After enumerating the child labor, long hours, and other abuses which the weakness, ignorance, and legal disabilities of the working classes compelled them to endure, he audaciously concludes: These and other nameless iniquities will be found recorded as the results of freedom of contract and Laissez Faire in the impartial pages of successive blue books
(page 41). People who employ methods so loose and inexact in discussing social problems are not likely to be much impressed with the importance of liberty as a factor in their solution. As for freedom of contract, a moment’s thought will make it evident that it can exist only between men who are free and independent in their relations with each other. No person who is really free and independent will contract with others to his own injury; it is only when he is dependent and economically un-free that the principle of contract, or voluntary agreement, can operate injuriously. And the greater part of the laboring portion of society are neither independent nor truly free; so that under the present monopolistic and legally privileged system the contracts they make are forced on them by necessity, their agreements, as in working for wages, are not voluntary, for there is no choice between submission and starvation.

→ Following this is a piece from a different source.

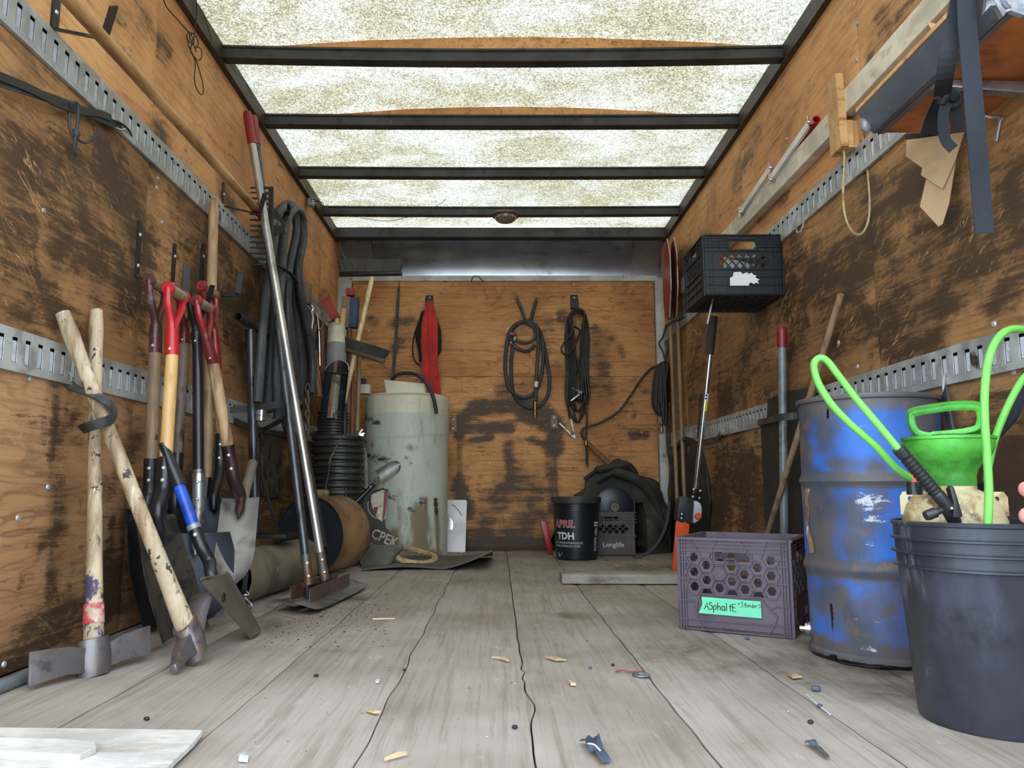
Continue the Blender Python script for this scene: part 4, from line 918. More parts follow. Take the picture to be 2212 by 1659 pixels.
# taped bundle of wooden handles
a = P(726, 742, 4.45); b = P(722, 900, 4.42)
t = thing('handle_bundle', 'wooden handles wrapped together with white tape inside a grey pipe', 'handles', b)
G().tube([a, b], .056, 20).build('pipe', M['pvc'], t)
G().lathe([(1e-4, .124), (.048, .122), (.051, .112), (.051, .08), (.053, .07), (.051, .06), (.052, .03), (.056, 0), (1e-4, 0)], a - V((0, 0, .005)), 24).build('tape_wrap', M['white_tape'], t)
G().tube([a + V((.0, -.01, .05)), a + V((.004, -.01, .165)), a + V((.004, -.01, .17))], [.013, .014, .01], 10).build('handle', M['wood_gold'], t)
G().tube([a + V((.03, 0, .05)), a + V((.038, 0, .205)), a + V((.038, 0, .212))], [.017, .018, .012], 10).build('handle', M['wood_gold'], t)
# digger blade: curved sheet with an arched bright edge, stake standing in it
a = P(727, 800, 4.32); b = P(716, 905, 4.30); ax = (a - b).normalized()
t = thing('digger_blade', 'curved steel digger blade with bright arched edge, standing in the corrugated pipe', 'digger', b)
def dg(u, v):
    th = math.pi * (1.0 - u)
    return lerp(b, a, v) + V((math.cos(th) * .068, math.sin(th) * .05, 0)) + ax * (.066 * math.sin(th) * v)
g = G().grid(dg, 20, 8, (0, .003, 0)); g.build('blade', M['inside'], t, ang=60)
G().tube([dg(i / 20, 1) for i in range(21)], .003, 6).build('bright_edge', M['chrome'], t)
G().tube([lerp(b, a, .0) + V((0, .0, 0)), lerp(b, a, .9)], [.05, .044], 14, up=(1, 0, 0), flat=.6).build('lining', M['birch'], t)
G().bar(b + V((-.004, -.045, 0)), a + V((.004, -.03, .05)), .018, .012, (0, 1, 0)).build('stake', M['wood_red'], t, smooth=False)
G().tube([P(697, 803, 4.27), P(725, 806, 4.26), P(752, 807, 4.27)], .006, 8).build('cross_bar', M['steel_blk'], t)
# poles in the corner
def pole(label, a, b, r, m, name='pole', cat='pole', r2=None):
    a, b = V(a), V(b)
    if name == 'pole': b = a + (b - a) * ((a.z - .002) / (a.z - b.z))
    return one(name, G().tube([a, lerp(V(a), V(b), .5), b], [r, r, r2 or r], 12), M[m], label, cat)
pole('knotty brown pole standing beside the white tank, behind the brooms', P(776, 765, 4.72), P(767, 1100, 4.66), .0145, 'wood_brown')
pole('reddish brown pole between the corrugated pipe and the knotty pole', P(762, 800, 4.66), P(757, 1100, 4.6), .012, 'wood_red')
pole('black hose end sticking up out of the corrugated pipe', P(743, 872, 4.36), P(748, 1085, 4.30), .011, 'cable', 'hose_end', 'hose')
# hand tools hung near the corner on the left wall
c = L(653, 634, .06)
one('wooden_block', G().box(c, (.09, .1, .12), Matrix.Rotation(.15, 3, 'X')), M['wood_block'], 'brown wooden block fixed to the left wall above the hanging hand tools', 'block', bevel=.005)
one('steel_ring', G().tube([P(669 + 6.5 * math.cos(a), 667 + 8 * math.sin(a), 4.2) for a in [i * math.pi / 8 for i in range(16)]], .006, 8, True), M['chrome'], 'small bright steel ring on the left wall under the wooden block', 'ring')
q = lambda x, y, Y=4.15: P(x, y, Y)
t = thing('pliers', 'long handled pliers with worn wooden grips hanging on the left wall', 'pliers', q(662, 760))
G().tube(sm([q(656, 664), q(660, 690), q(664, 720), q(668, 745)], 4), .011, 8).build('grip', M['wood_grip'], t); G().tube(sm([q(672, 672), q(676, 690), q(672, 715), q(668, 745)], 4), .009, 8).build('grip', M['steel_worn'], t)
G().prism([q(664, 740), q(672, 735), q(676, 760), q(668, 768)], (0, .015, 0)).build('jaws', M['steel_worn'], t, smooth=False)
t = thing('folding_square', 'dark folded steel square hanging on the left wall beside the thin rods', 'square', q(680, 755, 4.2))
G().bar(q(672, 722, 4.2), q(690, 700, 4.2), .02, .006, (0, 1, 0)).build('leg', M['steel_worn'], t, smooth=False); G().bar(q(690, 700, 4.2), q(682, 756, 4.2), .02, .006, (0, 1, 0)).build('leg', M['steel_blk'], t, smooth=False)
one('steel_rod', G().tube(sm([q(684, 676), q(689, 712), q(691, 790)], 4), .004, 8), M['chrome'], 'thin straight steel rod hanging on left wall beside the corner brushes', 'rod')
one('steel_rod', G().tube([q(690, 713, 4.14), q(708, 682, 4.1)], .0032, 8), M['chrome'], 'short thin steel rod sticking out slantwise towards the brushes', 'rod')
one('wood_slat', G().bar(q(678, 742, 4.25), q(692, 858, 4.2), .045, .015, (1, 0, 0)), M['wood_brown'], 'tapered wooden slat hanging below the pliers on the left wall', 'slat', smooth=False)
one('marker_pencil', G().tube([q(689, 800, 4.1), q(691, 822, 4.1)], [.006, .003], 8), M['red'], 'small red pencil end on the left wall beside the wooden slat', 'pencil')
one('wood_slat', G().bar(q(699, 700, 4.5), q(700, 890, 4.45), .05, .02, (1, 0, 0)), M['wood_red'], 'dark reddish plank standing behind the scrub brush in the corner', 'slat', smooth=False)
t = thing('chain', 'rusty chain hanging beside the lute poles near the left corner', 'chain', q(664, 945, 3.95))
for i in range(8):
    c = q(664 + (i % 2) * 1.5, 838 + i * 14, 3.95); w = V((1, 0, 0)) if i % 2 == 0 else V((0, 1, 0))
    pts = [c + w * (.010 * math.cos(a)) + V((0, 0, .024 * math.sin(a))) for a in [k * math.pi / 5 for k in range(10)]]
    G().tube(pts, .0036, 6, True).build('link', M['steel_rust'], t)
# bar standing right of the lute poles
one('black_bar', G().bar(P(644, 880, 3.7), P(702, 1180, 3.62), .02, .02, (0, 1, 0)), M['steel_blk'], 'square black bar standing just behind the silver lute pole', 'bar', smooth=False)
# file-like pry tool, wooden peg, trowel, wrench
t = thing('hand_chisel', 'slim dark hand tool with black grip leaning on the corrugated pipe', 'hand tool', P(700, 1066, 4.0))
G().tube([P(700, 1066, 4.0), P(711, 1006, 4.1)], [.011, .0095], 10).build('grip', M['black'], t); G().tube([P(711, 1006, 4.1), P(713, 990, 4.12), P(741, 938, 4.18)], [.006, .007, .002], 8, flat=.5).build('blade', M['steel_rust'], t)
one('wooden_peg', G().tube([P(668, 1066, 4.0), P(700, 1066, 3.98), P(707, 1065, 3.97), P(709, 1065, 3.97)], [.021, .021, .018, .008], 12), M['wood_brown'], 'short round wooden peg lying on top of the tan drum', 'peg')
t = thing('trowel', 'small garden trowel sticking up with black handle and grey pointed blade', 'trowel', P(766, 1086, 4.15))
G().tube([P(764, 1088, 4.15), P(774, 1080, 4.16), P(800, 1054, 4.18), P(808, 1046, 4.19)], [.011, .0135, .013, .0115], 12).build('handle', M['black'], t)
G().tube(sm([P(808, 1046, 4.19), P(813, 1037, 4.2), P(820, 1030, 4.2)], 3), .0042, 8).build('shank', M['steel_rust'], t)
a, b = P(818, 1032, 4.2), P(865, 1001, 4.24); blade(a, b, P(826, 1044, 4.2) - P(814, 1022, 4.2), (0, -1, 0), lambda u: .043 * (1 - .12 * u) * (1 if u < .6 else math.sqrt(max(.003, 1 - ((u - .6) / .4) ** 2))), .014).build('blade', M['blade_steel'], t, ang=50)
rivet(P(800, 1052, 4.165), (-.2, -1, 0), t, .006)
t = thing('adjustable_wrench', 'long steel wrench standing upright between corrugated pipe and tank', 'wrench', P(790, 1060, 4.55))
G().strip(sm([P(774, 946, 4.55), P(784, 965, 4.55), P(789, 985, 4.55), P(791, 1055, 4.55)], 5), .022, .009, up=(0, 1, 0)).build('handle', M['steel_worn'], t)
G().prism([P(768, 944, 4.54), P(772, 930, 4.54), P(785, 926, 4.54), P(778, 936, 4.54), P(788, 934, 4.54), P(782, 948, 4.54), P(776, 952, 4.54)], (0, .018, 0)).build('jaw', M['chrome'], t, bevel=.003)
one('rusty_bar', G().bar(P(777, 985, 4.58), P(779, 1100, 4.58), .025, .008, (1, 0, 0)), M['steel_rust'], 'narrow rusty flat bar standing right beside the steel wrench', 'bar', smooth=False)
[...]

But this result is not directly the outcome of capitalism; it is the consequence of the survival of conditions belonging to pre-capitalistic forms of society. Land monopoly, special legislation creating classes who enjoy privileges at the expense of others, the abnormal power of wealth concentrated in the hands of the few, are consequences of an un-free society and take their part in keeping the producers from obtaining the equivalent of their labor. If capitalism were not thus a superstructure reared upon the past, we should expect to see it develop into the ideal industrial society, in which each unit would be independent, and voluntary agreement between free men would replace the compulsory contracts into which most men are now driven.
Monopoly and privilege, as we have seen, are erroneously called individualism, and the latter is held up as the source of social injustice. Yet individualism, in the sense I have defined it, is the sworn foe to every vestige of privilege and monopoly.
And, after all, the most extreme Socialist is an individualist, and to that end points his whole philosophy. Happiness can be enjoyed only by each individual through sense-impression. Collective happiness otherwise is meaningless and impossible. There is no collective organ of sense, no Socialistic apparatus for distinguishing pleasure and pain, but in each individual alone exists the perceptive power, the possibility of being happy.